==== DATA SECTION ====

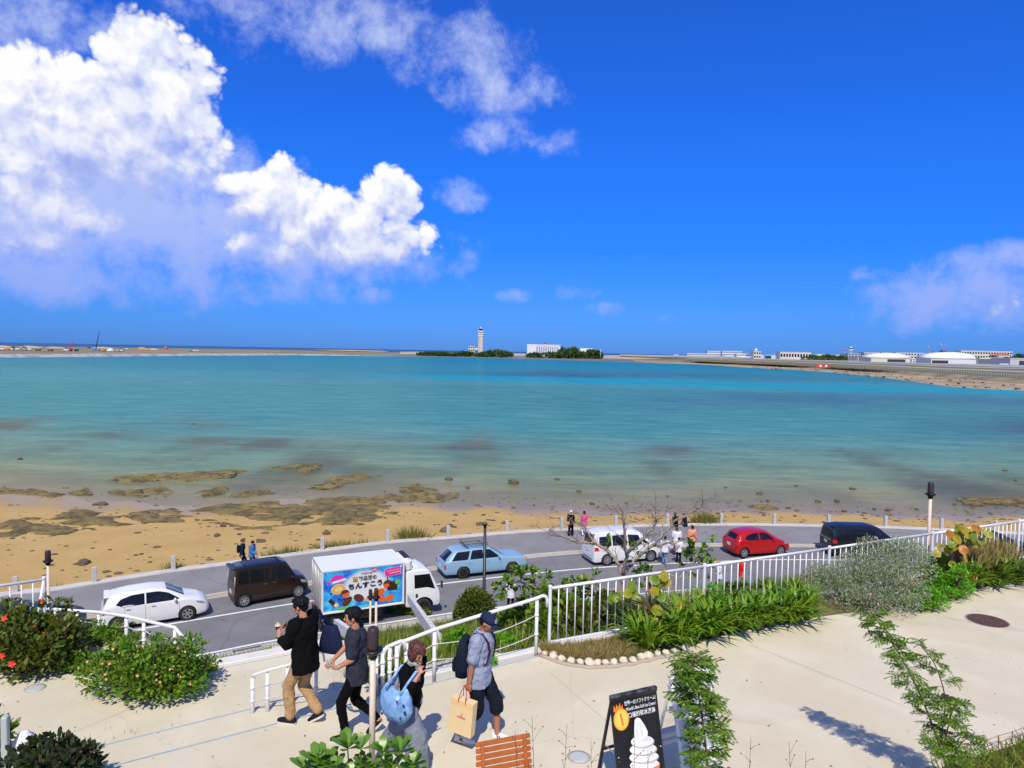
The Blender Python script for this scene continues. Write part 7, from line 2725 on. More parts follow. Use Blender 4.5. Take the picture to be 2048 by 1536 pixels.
# silver shrub with lilac flowers, ferny greens beside it
sp_ = on_ground(1765, 1222, ZP)
bush('silver_shrub', 'big silver-grey shrub with a few lilac flowers in front of the railing', sp_ + Vector((0, .25, 0)), [(-.95, -.15, .40, .42, .42, .42), (-.55, -.1, .58, .5, .45, .5), (-.1, -.15, .55, .55, .5, .60), (.25, .1, .80, .45, .42, .5), (.65, .25, .85, .42, .42, .48), (.95, .4, .70, .40, .42, .50), (.35, -.25, .42, .5, .42, .42), (-.5, -.45, .25, .5, .35, .28), (.1, -.5, .25, .5, .32, .28), (-1.15, .05, .5, .3, .3, .36), (.0, .3, .95, .35, .35, .36)], 24000, .034, L_SILV, 'shrub', (F_LILAC, 60, .024), T_SMALL, .2, shell=.5, up=.5)
bush('fern_shrub', 'bright green ferny plant at the right foot of the silver shrub', on_ground(1905, 1200, ZP) + Vector((0, .1, 0)), clumps_of(1.15, .7, .55, 10, 21), 5200, .05, L_BRIGHT, tpl=T_SMALL)
bush('fern_shrub', 'bright green plant growing through the front of the silver shrub', on_ground(1850, 1222, ZP) + Vector((0, .05, 0)), clumps_of(.9, .5, .5, 8, 22), 3200, .05, L_BRIGHT, tpl=T_SMALL)
bush('fern_shrub', 'bright green leafy plant behind the strap leaves by the second post', on_ground(1440, 1262, ZP) + Vector((0, .25, 0)), clumps_of(.75, .5, .70, 8, 23), 2600, .055, L_BRIGHT, tpl=T_SMALL)

# sea grape plants: every round leaf is a part
rl = MB()
rl.add([(0, 0, 0)] + [(.5 + .5 * math.cos(t) * 1.0, .52 * math.sin(t), .05 * math.cos(2 * t)) for t in (math.pi + 2 * math.pi * k / 12 for k in range(12))], [(0, 1 + k, 1 + (k + 1) % 12) for k in range(12)], 0, True)
GRAPE = []
for nm, c_, v_ in (('yellow_green', (0.36, 0.38, 0.020), (0.40, 0.42, 0.05)), ('green', (0.18, 0.28, 0.02), (0.26, 0.36, 0.05)), ('olive_gold', (0.42, 0.33, 0.02), (0.5, 0.4, 0.05)), ('orange', (0.55, 0.22, 0.03), (0.5, 0.2, 0.05))):
 m, t, out = new_mat('grape_leaf_' + nm)
 b = pbsdf(t, out, .4, 0, .4)
 tc = t.new('ShaderNodeTexCoord').outputs['Object']
 wvn = t.new('ShaderNodeTexWave')
 wvn.inputs['Scale'].default_value = 1.6
 wvn.inputs['Distortion'].default_value = 2.0
 t.l.new(tc, wvn.inputs['Vector'])
 t.l.new(t.mix(t.math('MULTIPLY', wvn.outputs['Fac'], .5), c_, tuple(x * .72 for x in c_)), b.inputs['Base Color'])
 tr = t.new('ShaderNodeBsdfTranslucent')
 tr.inputs['Color'].default_value = (*v_, 1)
 mx = t.new('ShaderNodeMixShader')
 mx.inputs[0].default_value = .3
 t.l.new(b.outputs[0], mx.inputs[1])
 t.l.new(tr.outputs[0], mx.inputs[2])
 t.l.new(mx.outputs[0], out.inputs['Surface'])
 GRAPE.append(rl.mesh('leaf', m))

def sea_grape(label, base, leaf_px, depth, rad, pick, stake=None, scale=1.0):
 root = empty('sea_grape_plant', base, 0, label, 'plant')
 pts = []
 for i, (u, v) in enumerate(leaf_px):
  p = Q(u, v, depth + rnd.uniform(-.16, .16)) - base
  pts.append(p)
  o = mesh_obj('leaf', GRAPE[rnd.choices(range(4), pick)[0]], root)
  r_ = rad * rnd.uniform(.8, 1.15) * 2
  fw = Vector((rnd.uniform(-1, 1), rnd.uniform(-.5, .5), rnd.uniform(-.8, .8))).normalized()
  nrm = Vector((rnd.uniform(-.5, .5), -1.0, rnd.uniform(.1, .8))).normalized()
  fw = (fw - nrm * fw.dot(nrm)).normalized()
  y = nrm.cross(fw)
  o.matrix_local = Matrix.Translation(p - fw * r_ * .5) @ Matrix((fw, y, nrm)).transposed().to_4x4() @ Matrix.Diagonal((r_, r_, r_, 1))
 sb = MB()
 tops_ = sorted(pts, key=lambda q: q.z)
 mid = sum((q for q in pts), Vector()) / len(pts)
 for q in pts:
  k = Vector((mid.x * .7 + q.x * .3, mid.y, min(q.z, mid.z)))
  sb.tube([Vector((mid.x * .3, 0, -.05)).lerp(k, .5), k, q], [.012, .009, .004], 5)
 sb.tube([Vector((0, 0, -.1)), Vector((mid.x * .3, 0, .2)), mid], [.018, .014, .01], 6)
 sb.build('stem', TWIG, root)
 if stake:
  a, b = (Q(u, v, depth + .1) - base for u, v in stake)
  MB().tube([Vector((a.x, a.y, -.1)), b], .028, 8).build('stake', mat('stake_wood', (0.22, 0.105, 0.05), .9, var=.3, scale=20), root)

def zz7(pts):
 return [(1000 + x / 4.655, 1000 + y / 4.655) for x, y in pts]

g1 = zz7([(1190, 870), (1255, 895), (1230, 805), (1100, 895), (1040, 922), (1070, 915), (1440, 745), (1550, 770), (1505, 735), (1470, 800), (1530, 710), (1300, 1100), (1352, 1112), (1462, 1030), (1430, 1112), (1640, 1060), (1650, 1140), (1740, 1110), (1810, 1142), (1830, 1080), (1780, 1000), (1680, 975), (1312, 1252), (1485, 890), (1402, 1002), (1380, 1170), (1265, 925), (1200, 920), (1440, 850), (1500, 905), (1760, 1130), (1345, 1080), (1280, 1060)])
bp1 = on_ground(1330, 1292, ZP) + Vector((0, .35, .02))
sea_grape('sea grape with round yellow-green leaves tied to a wooden stake', bp1, g1, bp1.y - .12, .088, (5, 4, 2, .3), ((1298, 1270), (1299, 1156)))

def zz8(pts):
 return [(1860 + x / 8.085, 1030 + y / 8.085) for x, y in pts]

g2 = zz8([(460, 230), (560, 235), (650, 270), (720, 210), (790, 220), (880, 275), (955, 310), (700, 365), (830, 430), (745, 460), (605, 430), (395, 335), (330, 315), (380, 430), (150, 500), (282, 560), (372, 530), (470, 520), (540, 560), (425, 600), (540, 730), (450, 715), (365, 800), (110, 625), (495, 640), (680, 1010), (640, 1080), (595, 970), (500, 300), (600, 330), (350, 480), (520, 660), (760, 280), (440, 400)])
bp2 = on_ground(1912, 1205, ZP) + Vector((0, .9, .02))
sea_grape('sea grape with gold and orange round leaves by the right torch lamp', bp2, g2, bp2.y - .1, .092, (3, 2, 5, 1.4))

# naupaka in the foreground: every leaf is a part
nl = MB()
nv = [(0, 0, 0), (.25, .10, .03), (.6, .22, .05), (.85, .20, .02), (1, 0, -.04), (.85, -.20, .02), (.6, -.22, .05), (.25, -.10, .03)]
nl.add(nv, [(0, 1, 7), (1, 2, 6, 7), (2, 3, 5, 6), (3, 4, 5)], 0, True)
nlm = nl.mesh('leaf', L_SUCC)
root = empty('naupaka_shrub', (Q(720, 1560, 7.1).x, 7.1, ZP), 0, 'glossy broad-leaved green shrub along the bottom edge below the woman', 'shrub')
sb = MB()
for (u, v, n_, L_) in ((632, 1540, 9, .14), (695, 1512, 10, .15), (668, 1556, 8, .13), (640, 1575, 8, .14), (725, 1545, 8, .12), (722, 1512, 7, .13), (765, 1522, 9, .15), (800, 1518, 10, .14), (826, 1545, 9, .13), (780, 1560, 8, .14), (700, 1575, 8, .14), (835, 1575, 7, .13)) + tuple((rnd.uniform(605, 845), rnd.uniform(1535, 1600), 8, .14) for _ in range(14)):
 c_ = Q(u, v - 14, 7.1 + rnd.uniform(-.15, .15)) - root.location
 L_ *= 1.45
 for k in range(n_):
  a = k * 2.4 + rnd.uniform(-.2, .2)
  el_ = .25 + .95 * (k / n_)
  d_ = Vector((math.cos(a) * math.cos(el_), math.sin(a) * math.cos(el_), math.sin(el_)))
  y = Vector((0, 0, 1)).cross(d_).normalized()
  z_ = d_.cross(y)
  s_ = L_ * rnd.uniform(.75, 1.1)
  o = mesh_obj('leaf', nlm, root)
  o.matrix_local = Matrix.Translation(c_) @ Matrix((d_, y, z_)).transposed().to_4x4() @ Matrix.Diagonal((s_, s_, s_, 1))
 sb.tube([Vector((c_.x * .4, 0, -.05)), Vector((c_.x * .8, c_.y * .5, c_.z * .6)), c_ + Vector((0, 0, .02))], [.010, .008, .006], 6)
sb.build('stem', TWIG, root)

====

TO BE DONE =
Please repeat exactly the data above from its first line to the line that contains "bush('fern_shrub', 'bright green leafy", inclusive, and leave every picture out.

RESPONSE TO THIS TASK =
The Blender Python script for this scene continues. Write part 7, from line 2725 on. More parts follow. Use Blender 4.5. Take the picture to be 2048 by 1536 pixels.
# silver shrub with lilac flowers, ferny greens beside it
sp_ = on_ground(1765, 1222, ZP)
bush('silver_shrub', 'big silver-grey shrub with a few lilac flowers in front of the railing', sp_ + Vector((0, .25, 0)), [(-.95, -.15, .40, .42, .42, .42), (-.55, -.1, .58, .5, .45, .5), (-.1, -.15, .55, .55, .5, .60), (.25, .1, .80, .45, .42, .5), (.65, .25, .85, .42, .42, .48), (.95, .4, .70, .40, .42, .50), (.35, -.25, .42, .5, .42, .42), (-.5, -.45, .25, .5, .35, .28), (.1, -.5, .25, .5, .32, .28), (-1.15, .05, .5, .3, .3, .36), (.0, .3, .95, .35, .35, .36)], 24000, .034, L_SILV, 'shrub', (F_LILAC, 60, .024), T_SMALL, .2, shell=.5, up=.5)
bush('fern_shrub', 'bright green ferny plant at the right foot of the silver shrub', on_ground(1905, 1200, ZP) + Vector((0, .1, 0)), clumps_of(1.15, .7, .55, 10, 21), 5200, .05, L_BRIGHT, tpl=T_SMALL)
bush('fern_shrub', 'bright green plant growing through the front of the silver shrub', on_ground(1850, 1222, ZP) + Vector((0, .05, 0)), clumps_of(.9, .5, .5, 8, 22), 3200, .05, L_BRIGHT, tpl=T_SMALL)
bush('fern_shrub', 'bright green leafy plant behind the strap leaves by the second post', on_ground(1440, 1262, ZP) + Vector((0, .25, 0)), clumps_of(.75, .5, .70, 8, 23), 2600, .055, L_BRIGHT, tpl=T_SMALL)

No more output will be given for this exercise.